But don't get me wrong, this is a very general, scientific statement. The applications are varied in real life. When reflected upon the reality, you know how different it is. All people are different anyways.

And just like the first statement, dependency on others is subjective. Maybe you like your man to serve your breakfast in your bed, feeding you on each bite, but when it comes to fixing your own car, you prefer to deal with the challenge alone.

3. We want to be independent, because of ourselves

You see, just like the first and the second point, you can't actually escape from getting helped.
So, instead of acting like a tough girl, hiding her hard times,

why don't just accept it, and while at it, working on your own capabilities, so you would be less depending on others?

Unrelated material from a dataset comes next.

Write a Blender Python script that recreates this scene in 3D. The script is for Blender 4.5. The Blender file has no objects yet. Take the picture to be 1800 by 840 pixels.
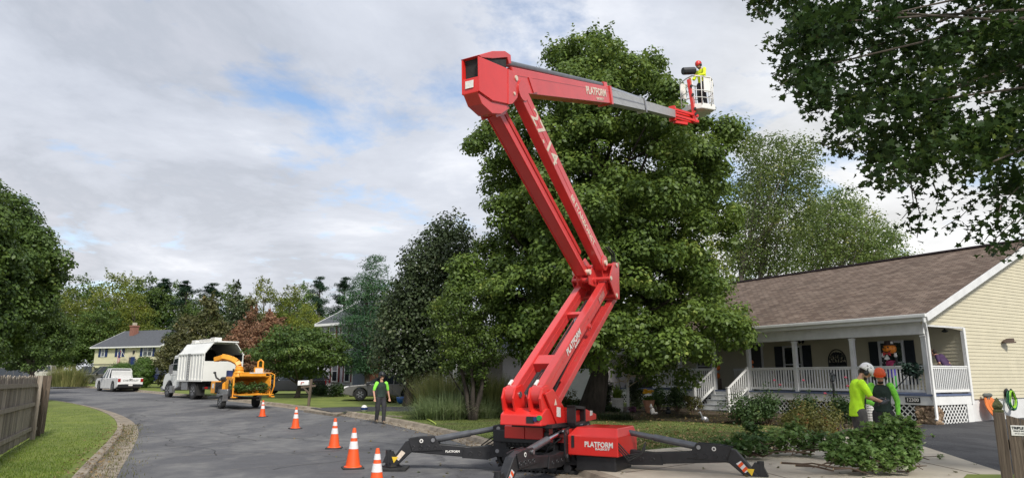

We should focus on receiving minimum help and helping out to the max.
Why? So we can prove to guys that we don't need their help? No.

So that we can be a better person. That's it.
You will be the best if you can benefit people the most.
Imagine how many people you can help, if you can develop yourself to become more and more capable of doing things on your own.

Of course, we won't do all things alone. We ourselves, will need help sometimes. And people will usually volunteer to help. What's wrong with letting them to help?
Things will be settled a lot quicker, and more benefits will be gained.

Personally, I am THAT girl who puts out a tough act and pretend like I can solve things on my own.

Not because I want people to think I am strong,
not because I don't want people to think I am a wimp,

but because I genuinely love to do things by myself.

But of course, I do need help sometimes. Well, actually a lot of times.
And I actually feel I lose self-worth when I ask people for help.
That's why I prefer to do things on my own.

But, do I ACTUALLY lose self-worth when people help me? Not at all. It is just solely my preference to do things on my own.
On the bright side, my job will get easier as help arrives.

So I slowly learn to let people help me and appreciate them, instead of declining them.
I find more peace in doing it, and I find myself to have 3 advantages:

1) I improve myself as I observed how others help me, so I can do it on my own next time.
2) My work will be settled faster and easier
3) I build connections with those who help me, by also helping them in the future


So ladies,
study hard,
get a job,
be independent,
so you can be the best person to help other people.

In the mean time,
if a guy offers to help you,
instead of declining it,
just accept it and let them do the work.

Do both, and you will be the best and produce the best outputs for others.